On the rare day off, you will likely find Adcock on the golf course. "We've got a good group of pitchers that are big golfers. We're a big golf group ... me, [Carson] LaRue, [Brandon] Bielak, [Kit] Scheetz, [Justin] Ferrell when he was here ... we go golfing quite a bit. A lot of golf rounds in the free time is what we kind of do."

Another Astros minor leaguer that Adcock is known to hang out with in the offseason is Hooks OF Carmen Benedetti. Both Adcock and Benedetti were drafted by the Astros in 2016 as teammates from the University of Michigan squad and they had the opportunity to catch a couple of World Series games together last fall. Adcock said, "It was a lot of fun. Actually, Carmen came over for a couple of games and we watched it. Definitely a lot more fun being a part of the organization that's in it. You get a little bit more hyped about it. We had a good time with that. We got to enjoy it. It was crazy watching it on TV. I can't imagine being there." Benedetti would also be the Astros minor leaguer that Adcock would least like to face in the batter's box because "if he gets a hit off me, he would never let me live it down. Ever."

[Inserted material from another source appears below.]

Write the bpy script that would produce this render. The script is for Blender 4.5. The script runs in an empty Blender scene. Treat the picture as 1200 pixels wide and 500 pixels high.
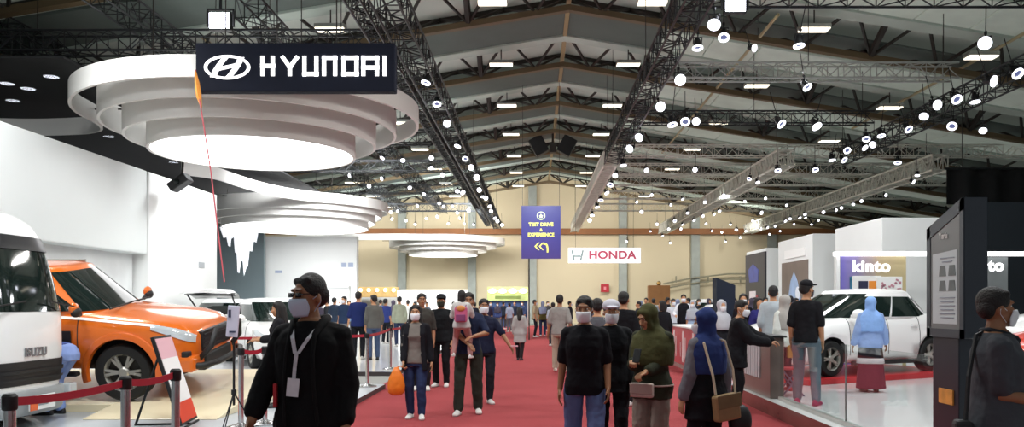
import bpy, bmesh, math, random
from mathutils import Vector, Matrix, noise
random.seed(7)
PI = math.pi
F = 950.0; VX = 627.0; VY = 356.0; EYE = 1.55
scene = bpy.context.scene
COL = scene.collection

def atp(px, py, Y):
    return Vector(((px-VX)*Y/F, Y, EYE-(py-VY)*Y/F))
def X_at(px, Y): return (px-VX)*Y/F
def Z_at(py, Y): return EYE-(py-VY)*Y/F

# ---------------------------------------------------------------- materials
def lin(c):
    if isinstance(c, str):
        c = tuple(int(c[i:i+2], 16)/255 for i in (0, 2, 4))
    return tuple((v/12.92 if v <= .04045 else ((v+.055)/1.055)**2.4) for v in c)
MATS = {}
def M(name, col, rough=.6, metal=0., emit=0., ecol=None, noise_s=0., noise_a=.25, bump=0., bump_s=40., coat=0., alpha=1., trans=0., spec=.5):
    if name in MATS: return MATS[name]
    m = bpy.data.materials.new(name); m.use_nodes = True
    nt = m.node_tree; b = nt.nodes['Principled BSDF']
    c = lin(col)
    b.inputs['Base Color'].default_value = (*c, 1)
    b.inputs['Roughness'].default_value = rough
    b.inputs['Metallic'].default_value = metal
    b.inputs['Specular IOR Level'].default_value = spec
    if coat: b.inputs['Coat Weight'].default_value = coat; b.inputs['Coat Roughness'].default_value = .04
    if trans: b.inputs['Transmission Weight'].default_value = trans
    if alpha < 1: b.inputs['Alpha'].default_value = alpha
    if emit:
        b.inputs['Emission Color'].default_value = (*lin(ecol or col), 1)
        b.inputs['Emission Strength'].default_value = emit
    tc = None
    if noise_s or bump:
        tc = nt.nodes.new('ShaderNodeTexCoord')
    if noise_s:
        n = nt.nodes.new('ShaderNodeTexNoise'); n.inputs['Scale'].default_value = noise_s; n.inputs['Detail'].default_value = 4
        nt.links.new(tc.outputs['Object'], n.inputs['Vector'])
        r = nt.nodes.new('ShaderNodeMapRange'); r.inputs['To Min'].default_value = 1-noise_a; r.inputs['To Max'].default_value = 1+noise_a
        nt.links.new(n.outputs['Fac'], r.inputs['Value'])
        mx = nt.nodes.new('ShaderNodeMix'); mx.data_type = 'RGBA'; mx.blend_type = 'MULTIPLY'; mx.inputs['Factor'].default_value = 1
        mx.inputs['A'].default_value = (*c, 1)
        nt.links.new(r.outputs['Result'], mx.inputs['B'])
        nt.links.new(mx.outputs['Result'], b.inputs['Base Color'])
    if bump:
        n2 = nt.nodes.new('ShaderNodeTexNoise'); n2.inputs['Scale'].default_value = bump_s; n2.inputs['Detail'].default_value = 3
        nt.links.new(tc.outputs['Object'], n2.inputs['Vector'])
        bp = nt.nodes.new('ShaderNodeBump'); bp.inputs['Strength'].default_value = bump; bp.inputs['Distance'].default_value = .02
        nt.links.new(n2.outputs['Fac'], bp.inputs['Height']); nt.links.new(bp.outputs['Normal'], b.inputs['Normal'])
    MATS[name] = m
    return m
def cloth(col, name=None): return M(name or 'cloth_'+col, col, .85, noise_s=7, noise_a=.18, bump=.35, bump_s=14, spec=.2)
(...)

That brief conversation with Adcock left me with a few blanks that Drew French, the Buies Creek pitching coach, was kind enough to fill for me. French said of Adcock, "His first short season got cut a little bit by the knee injury and he spent some time at Quad Cities and here last year. I think being here again to start this year, he's got a little more comfort with the league, how hitters react and how things happen because obviously it's still a jump even though it's not quite the AA jump, but it's still a jump. But his delivery is the one thing. His mechanics and his delivery are the things that have caused him to have failures as well as have successes. It's a lot of feel based stuff and when he puts in the work and he takes that work to the game, usually you can see it in the results because he throws a ton of strikes and his stuff is pretty good and so if it plays inside the strike zone, then he's going to have a lot of success. Whereas walks have kind of been his bugaboo and he's able to cut some of that stuff down early on in the year so we're really really excited on the path that he's on."

French continued, "I think we had an even better plan for him in Spring Training this year so we were able to alleviate some of (the command issues) out of the gates instead of getting here and it being kind of rocky, having to kind of go back to square one. The credit goes to our whole organization for anyone who touched him during Spring Training and in the offseason to get him going in the right direction early."

And according to French, the key to Adcock's success and continued development is simple, "Finding his best delivery. Being athletic and just being able to time things up accordingly. His fastball plays really, really well with the carry and the shape that he has and that just needs to play through the zone. It needs to be something that he can challenge hitters with early in the count and be able to kind of expand the strike zone to put guys away. His changeup and his slider are still a work in progress, but he's got a curveball that's really outstanding. We feel like the slider ... and the changeup, the quality of the pitch(es) are two things other than the delivery that he needs to continue to focus on and harness as he goes in order to be able to (challenge) both right-handed and left-handed batters."

And there you have it. Short, sweet and to the point. Adcock left me with the impression of someone who is friendly, outgoing, gregarious and upbeat, someone who other players gravitate toward. He has a good sense of humor and isn't afraid to laugh at himself and take a good jab from his teammates (like Carson LaRue who was nearby and dogging Adcock through most of this interview). That's the personality part of the equation. The performance part of the equation has been equally promising in his start to the 2018 season. Through his first seven games (four starts), Adcock is 3-0 with a save, a 1.80 ERA and a 0.967 WHIP in 30 innings. The walks are still on the high side, but I have faith that the Astros game plan for him will help to smooth out that aspect of his game. Once that happens, Adcock should move quickly.

Thank you for your time, Brett, and best of luck as the season continues to unfold.